Betty: “Expanding access to opportunity” is a guiding principle in our decision to partner to bring content onto Coursera. That means making high-quality, world-renowned education more affordable, flexible and accessible. Georgetown’s on-campus program already reaches a very diverse group of students, and on Coursera, we can help scale that across the globe to the growing population of learners who have some college credit but no degree. Plus, the affordable tuition and fully online modality will benefit the many students who, for whatever reason, could not attend the on-campus program.

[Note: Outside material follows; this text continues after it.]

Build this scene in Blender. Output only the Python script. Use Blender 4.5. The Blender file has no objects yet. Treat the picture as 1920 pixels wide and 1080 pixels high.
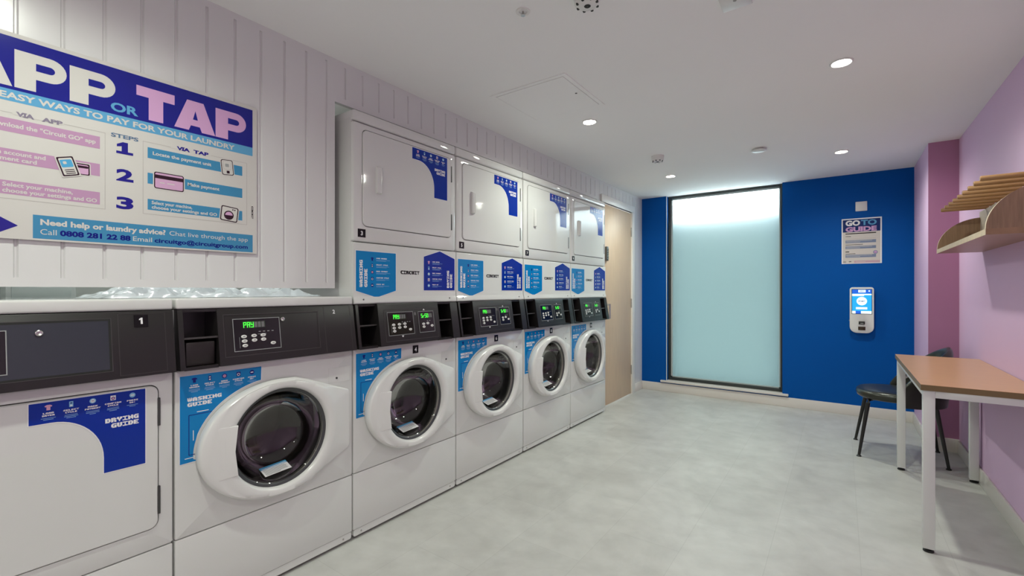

At Coursera, we’ve collaborated with more than 20 universities to create online degree programs and have seen the power of removing admission barriers. For example, the online master of accounting (iMSA) from the Gies College of Business at the University of Illinois at Urbana-Champaign saw a threefold increase in started applications after removing its standardized test requirements. For Georgetown, the ability for students to transfer more than half their credits is incredible, as they may be able to earn a degree from Georgetown for about $22,000.

A college degree is one of the most transformational credentials a person can earn. I hope that Georgetown’s new program on Coursera serves as both an entry point for learners seeking to complete their degree and expand their opportunities—and a source of inspiration for universities looking to broaden the reach and impact of their own programs.